Here are a few areas smart marketers can take back to work this fall. Don’t forget to bring along some new pencils, too, for inspiration.

A pencil manufacturer used to imprint its product with this quote: “Every idea is a link in the chain of progress.” Every year, millions of school-age children – with freshly sharpened pencils in every backpack – get the wonderful chance to start a whole new chain of ideas and learning as they go back to school after the summer break. It’s that time again, and it’s hard not to be inspired by the potential of a new school year when it comes to reinvigorating marketing efforts. Here are a few areas smart marketers can take back to work this fall. Don’t forget to bring along some new pencils, too, for inspiration.

  • Better insights, better impact. There’s no substitute for good data to help make smarter decisions. From updating a lead-scoring model or defending a budget request, to defining what will encourage loyalty in an enterprise account, there are facts out there waiting to help you. But before taking a guess, even an educated one, remember that you’re probably not a member of your own audience. Sometimes our experience as marketers gets in the way of opening our minds to what customers, prospects and influencers have to say. We think we should just know what to do, but a better bet is to look for what facts can help you make a more accurate, buyer-focused decision. Next time you need to make a choice, consider what insights would increase your chances of making the best choice. Like building an experiment, start by selecting facts to create a hypothesis. If you start with good information, you’re more likely to be proved right.
  • Customers are people, too. If it’s true that most of a company’s revenue and growth comes from existing customers, why isn’t marketing doing a better job working with them? Perhaps the best growth engine a company has is a loyal, vocal customer community that stays longer and buys more. This does not happen by accident, and it’s not only about the quality of what’s being sold. Marketing’s homework this fall must be to develop a detailed understanding of the customer lifecycle and then create a plan to support it. It’s fine to start by identifying new buying opportunities, but don’t let this limit you. Positive, non-selling interactions can ultimately prove to be the best sales tactic.

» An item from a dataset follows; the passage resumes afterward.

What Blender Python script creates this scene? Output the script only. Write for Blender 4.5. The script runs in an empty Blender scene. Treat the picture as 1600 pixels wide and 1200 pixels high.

  • It’s not what you execute, it’s how. Marketing doesn’t have a huge number of new or fancy tactics to add to its metaphorical backpack. Even “social” and “mobile” can hardly be thought of as new, despite the fact that not everyone has jumped on the bandwagon. The key is to implement even basic tactics more effectively. Beware, though. Better execution isn’t only about choosing the nicest venue for an event or a subject line that avoids all spam traps. It is about being relevant to the audience you want to reach and providing them with something useful they won’t get from anyone else. Use that to grade the output of your next planning meeting.